Per tutto l’anno scorso abbiamo visto un accanimento degli Stati Uniti, del suo governo e delle agenzie ad esso collegato, contro il colosso cinese Huawei. La superpotenza mondiale non si è limitata a cercare di tenere fuori dai suoi confini la tecnologia di tale produttore, ma ha cercato di convincere i paesi alleati a fare lo stesso e riuscendoci in alcuni casi, Canada e Australia per esempio. La situazione da allora non è mai migliorata e anzi è riuscita a peggiorare tanto che la scorsa settimana è stata fatto un altro pesante passo.
Il Dipartimento del Commercio degli Stati Uniti ha inserito Huawei e quasi 70 partner di quest’ultima in una lista che fa riferimento all’Ufficio dell’Industria e della Sicurezza. Con questo atto si è sostanzialmente vietato alle compagnie statunitensi di portare sul suolo americano tecnologia cinese riconducibile alla società sopracitata. Nonostante questo atto però lo stesso dipartimento ha dovuto fare dietrofront
in quanto si sono accorti di una aspetto spiacevole.
Il problema è che alcune aree più isolate sono coperte da società che utilizzano, spesso e volentieri, proprio tecnologia Huawei. Vietare l’uso di quest’ultime porterebbe enormi disagi alla popolazione sparsa su centinaia e centinaia di chilometri. Nel tentativo di salvaguardare tale zone da un blackout tecnologico le entità preposte stanno pensando di offrire un permesso temporaneo al colosso cinese così da poter operare in quei distretti.
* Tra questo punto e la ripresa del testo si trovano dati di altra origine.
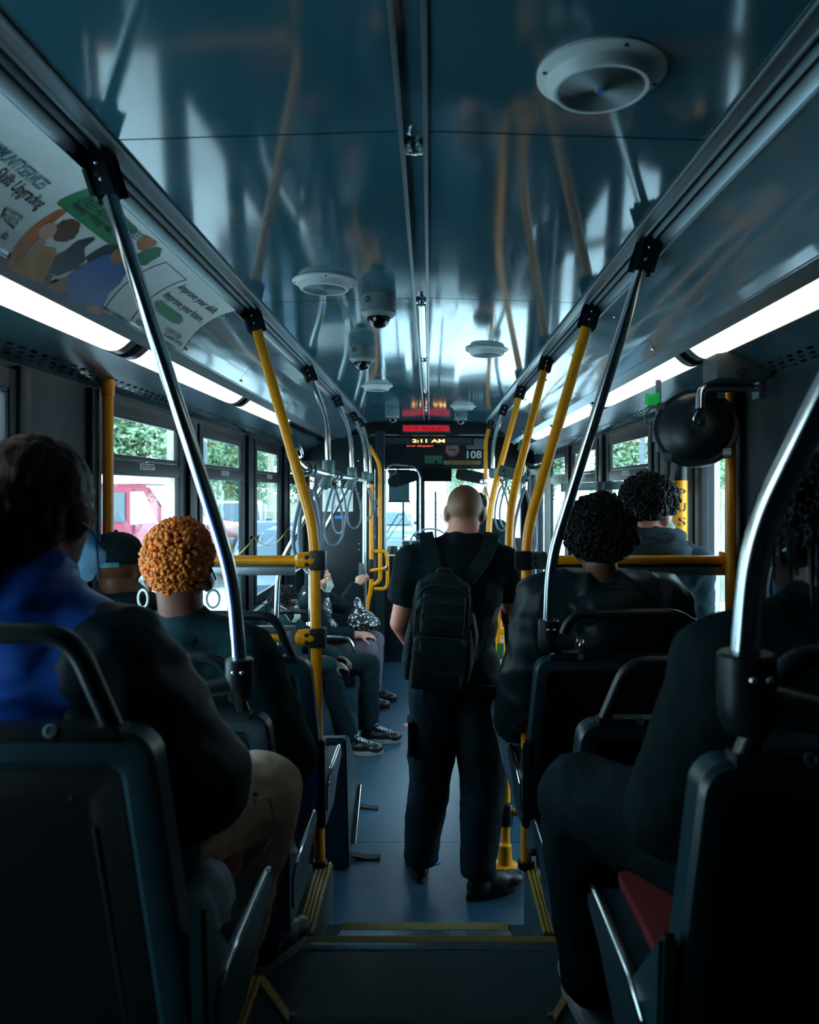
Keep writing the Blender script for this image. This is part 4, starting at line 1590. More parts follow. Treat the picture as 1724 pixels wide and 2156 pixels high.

Per quanto questo potrebbe non tangere risulta comunque interessante analizzare la situazione. Huawei è una delle principali compagnie, se non la principale, quando si parla di telecomunicazioni. Ha investito miliardi in tutto il mondo e in quasi i tutti paesi e se pensiamo che alcune zone degli Stati Uniti hanno bisogno dei cinesi per poter dire di essere nel XXI secolo allora il tutto viene illuminato da un’altra luce.